* COLLECTED MATERIAL:

_ _ _ _ _ _ _

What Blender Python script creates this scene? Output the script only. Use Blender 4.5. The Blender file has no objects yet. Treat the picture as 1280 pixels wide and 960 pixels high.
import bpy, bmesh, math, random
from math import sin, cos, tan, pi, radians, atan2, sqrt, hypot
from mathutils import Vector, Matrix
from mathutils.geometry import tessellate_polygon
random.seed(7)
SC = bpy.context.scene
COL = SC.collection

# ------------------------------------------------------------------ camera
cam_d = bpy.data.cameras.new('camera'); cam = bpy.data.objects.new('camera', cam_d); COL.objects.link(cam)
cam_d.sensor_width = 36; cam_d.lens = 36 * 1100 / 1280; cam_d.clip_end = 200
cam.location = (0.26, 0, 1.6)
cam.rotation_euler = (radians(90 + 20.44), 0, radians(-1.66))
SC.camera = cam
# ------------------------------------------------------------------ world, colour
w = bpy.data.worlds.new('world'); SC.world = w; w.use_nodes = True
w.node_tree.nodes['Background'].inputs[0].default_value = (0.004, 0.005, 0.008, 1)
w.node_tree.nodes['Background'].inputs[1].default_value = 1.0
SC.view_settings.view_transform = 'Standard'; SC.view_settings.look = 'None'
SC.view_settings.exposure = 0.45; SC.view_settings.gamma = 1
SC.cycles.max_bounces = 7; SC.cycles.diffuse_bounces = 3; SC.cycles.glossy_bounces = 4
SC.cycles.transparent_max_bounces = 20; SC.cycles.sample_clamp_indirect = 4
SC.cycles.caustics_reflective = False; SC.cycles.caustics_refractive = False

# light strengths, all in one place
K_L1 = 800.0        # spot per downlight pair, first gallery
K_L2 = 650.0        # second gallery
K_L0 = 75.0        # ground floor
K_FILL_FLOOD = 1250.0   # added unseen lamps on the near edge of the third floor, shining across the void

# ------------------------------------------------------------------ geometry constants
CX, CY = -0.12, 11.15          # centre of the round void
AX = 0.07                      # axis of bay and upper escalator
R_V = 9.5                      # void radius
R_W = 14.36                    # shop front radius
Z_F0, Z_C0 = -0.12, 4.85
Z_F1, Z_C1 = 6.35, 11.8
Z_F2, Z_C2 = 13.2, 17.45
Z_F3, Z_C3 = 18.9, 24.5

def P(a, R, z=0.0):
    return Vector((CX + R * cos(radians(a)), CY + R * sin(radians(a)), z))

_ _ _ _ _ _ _

Reproduce exactly, please, only the lines from the start of the data above to the line that contains "COL = SC.collection", with both ends kept.

What Blender Python script creates this scene? Output the script only. Use Blender 4.5. The Blender file has no objects yet. Treat the picture as 1280 pixels wide and 960 pixels high.
import bpy, bmesh, math, random
from math import sin, cos, tan, pi, radians, atan2, sqrt, hypot
from mathutils import Vector, Matrix
from mathutils.geometry import tessellate_polygon
random.seed(7)
SC = bpy.context.scene
COL = SC.collection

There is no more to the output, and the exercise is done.